Johannesburg – The South African Reserve Bank (SARB) decision to pause interest rate cuts today did not come as a surprise for property expert Greg Dart, a director at the High Street Auction Company.
This week’s revelation that the Consumer Price Index (CPI) decreased by 0,1% between July and August, with four of thirteen categories in the inflation basket and household equipment and routine maintenance dipping, sparked some optimism about an interest rate cut.
However, this was not to be, and businesses continue to make adjustments to counter broader financial risk, Dart noted.
Regarding property investment, Dart said that location was now more important than ever, with key hubs such as the Western Cape and parts of KwaZulu-Natal showing early signs of recovery and representing good options.
In addition, the MPC continues to target CPI at a conservative 3% rather than the broader 3% to 6% that has prevailed up until now.
Earlier today, Thursday, 18 September 2025, the SARB announced that it had decided to keep interest rates on hold – meaning the repo rate remains at 7%.
SARB Governor Lesetja Kganyago said the Monetary Policy Committee (MPC) was not unanimous in making the decision.
He said four MPC members preferred to keep interest rates on hold, while two others favoured a 25 basis point cut.
Commenting on the matter, Chris Tyson, CEO of Tyson Properties, believes South Africans are extremely resilient and said property owners can be positive comparing this September to last year.
He notes that interest rates have fallen by a cumulative 125 basis points (1.25%) since September 2024.

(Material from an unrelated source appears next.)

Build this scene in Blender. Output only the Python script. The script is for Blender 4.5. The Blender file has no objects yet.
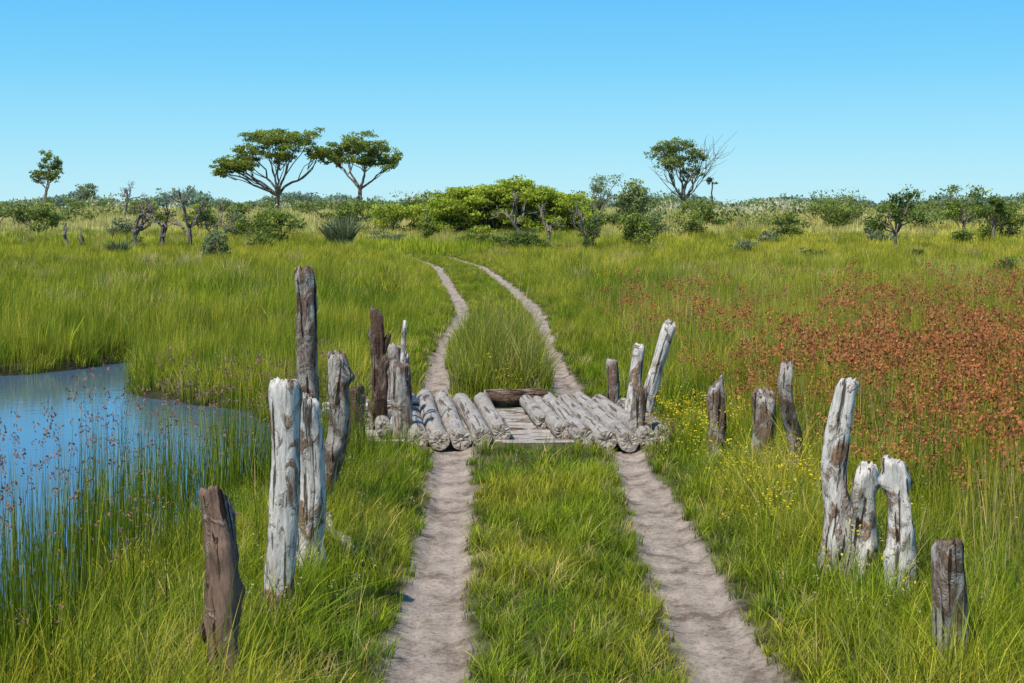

Although acknowledging the relief that rate cuts offer to stressed households, Tyson urged property owners to budget wisely and repay mortgages at an existing slightly higher level whenever possible to reduce the overall repayment period.
His advice to sellers to price properties wisely still stands.
He also encourages investors to take advantage of the current buyers’ market to invest in income-generating properties, as the already thriving rental market is likely to continue its upward climb while economic uncertainty and low growth persist.
Overall, he recommends maintaining sound financial habits when managing household budgets.
His tips to help South African homeowners remain economically resilient are:
- Try to keep your repayments on loans at current levels if you can. That will enable you to pay off your home loan faster and become less vulnerable to future rates hikes.
- Create or stick to a strict household budget that will enable you to control disposable income.
- Review your insurance. Remove listed items such as laptops and phones that you are no longer using and ensure that car insurance is adjusted according to the age and resale value of your vehicle.
- Maintain your home. Keep your property in good condition so you do not end up with bigger issues you need to pay to have repaired.
- Create a passive income stream by leasing a cottage or create an AirBnB by converting an unused space on your property.